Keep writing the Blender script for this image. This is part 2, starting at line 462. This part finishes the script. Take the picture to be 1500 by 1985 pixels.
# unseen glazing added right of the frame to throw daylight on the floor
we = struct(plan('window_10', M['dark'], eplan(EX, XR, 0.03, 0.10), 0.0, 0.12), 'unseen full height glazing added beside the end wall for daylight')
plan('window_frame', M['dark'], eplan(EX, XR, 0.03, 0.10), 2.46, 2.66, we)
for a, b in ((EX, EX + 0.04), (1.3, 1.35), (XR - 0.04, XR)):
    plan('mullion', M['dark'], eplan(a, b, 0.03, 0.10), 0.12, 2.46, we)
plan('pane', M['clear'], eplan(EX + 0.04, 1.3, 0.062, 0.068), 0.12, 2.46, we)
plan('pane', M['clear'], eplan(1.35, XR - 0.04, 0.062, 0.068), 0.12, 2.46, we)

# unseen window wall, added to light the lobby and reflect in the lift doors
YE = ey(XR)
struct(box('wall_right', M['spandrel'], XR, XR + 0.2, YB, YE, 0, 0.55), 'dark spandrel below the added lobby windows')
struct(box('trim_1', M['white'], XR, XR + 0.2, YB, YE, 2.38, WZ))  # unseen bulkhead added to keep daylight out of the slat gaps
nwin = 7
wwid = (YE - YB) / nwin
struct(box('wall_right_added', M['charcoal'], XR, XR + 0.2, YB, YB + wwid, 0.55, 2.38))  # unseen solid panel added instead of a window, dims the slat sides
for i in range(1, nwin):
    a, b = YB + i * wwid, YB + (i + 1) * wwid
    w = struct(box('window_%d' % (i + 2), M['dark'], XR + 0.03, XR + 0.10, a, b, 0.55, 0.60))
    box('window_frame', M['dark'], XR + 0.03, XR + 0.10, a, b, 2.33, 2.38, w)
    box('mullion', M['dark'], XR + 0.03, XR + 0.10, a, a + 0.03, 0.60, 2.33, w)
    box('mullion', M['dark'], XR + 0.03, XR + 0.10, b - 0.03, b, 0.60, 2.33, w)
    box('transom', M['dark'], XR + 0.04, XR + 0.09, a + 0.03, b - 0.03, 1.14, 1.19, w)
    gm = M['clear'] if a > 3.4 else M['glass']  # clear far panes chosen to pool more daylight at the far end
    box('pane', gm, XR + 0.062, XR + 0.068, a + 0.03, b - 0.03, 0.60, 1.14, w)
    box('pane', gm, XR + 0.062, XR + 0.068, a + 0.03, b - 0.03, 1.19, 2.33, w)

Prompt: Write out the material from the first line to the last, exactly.

Solution to the problem:
Keep writing the Blender script for this image. This is part 2, starting at line 462. This part finishes the script. Take the picture to be 1500 by 1985 pixels.
# unseen glazing added right of the frame to throw daylight on the floor
we = struct(plan('window_10', M['dark'], eplan(EX, XR, 0.03, 0.10), 0.0, 0.12), 'unseen full height glazing added beside the end wall for daylight')
plan('window_frame', M['dark'], eplan(EX, XR, 0.03, 0.10), 2.46, 2.66, we)
for a, b in ((EX, EX + 0.04), (1.3, 1.35), (XR - 0.04, XR)):
    plan('mullion', M['dark'], eplan(a, b, 0.03, 0.10), 0.12, 2.46, we)
plan('pane', M['clear'], eplan(EX + 0.04, 1.3, 0.062, 0.068), 0.12, 2.46, we)
plan('pane', M['clear'], eplan(1.35, XR - 0.04, 0.062, 0.068), 0.12, 2.46, we)

# unseen window wall, added to light the lobby and reflect in the lift doors
YE = ey(XR)
struct(box('wall_right', M['spandrel'], XR, XR + 0.2, YB, YE, 0, 0.55), 'dark spandrel below the added lobby windows')
struct(box('trim_1', M['white'], XR, XR + 0.2, YB, YE, 2.38, WZ))  # unseen bulkhead added to keep daylight out of the slat gaps
nwin = 7
wwid = (YE - YB) / nwin
struct(box('wall_right_added', M['charcoal'], XR, XR + 0.2, YB, YB + wwid, 0.55, 2.38))  # unseen solid panel added instead of a window, dims the slat sides
for i in range(1, nwin):
    a, b = YB + i * wwid, YB + (i + 1) * wwid
    w = struct(box('window_%d' % (i + 2), M['dark'], XR + 0.03, XR + 0.10, a, b, 0.55, 0.60))
    box('window_frame', M['dark'], XR + 0.03, XR + 0.10, a, b, 2.33, 2.38, w)
    box('mullion', M['dark'], XR + 0.03, XR + 0.10, a, a + 0.03, 0.60, 2.33, w)
    box('mullion', M['dark'], XR + 0.03, XR + 0.10, b - 0.03, b, 0.60, 2.33, w)
    box('transom', M['dark'], XR + 0.04, XR + 0.09, a + 0.03, b - 0.03, 1.14, 1.19, w)
    gm = M['clear'] if a > 3.4 else M['glass']  # clear far panes chosen to pool more daylight at the far end
    box('pane', gm, XR + 0.062, XR + 0.068, a + 0.03, b - 0.03, 0.60, 1.14, w)
    box('pane', gm, XR + 0.062, XR + 0.068, a + 0.03, b - 0.03, 1.19, 2.33, w)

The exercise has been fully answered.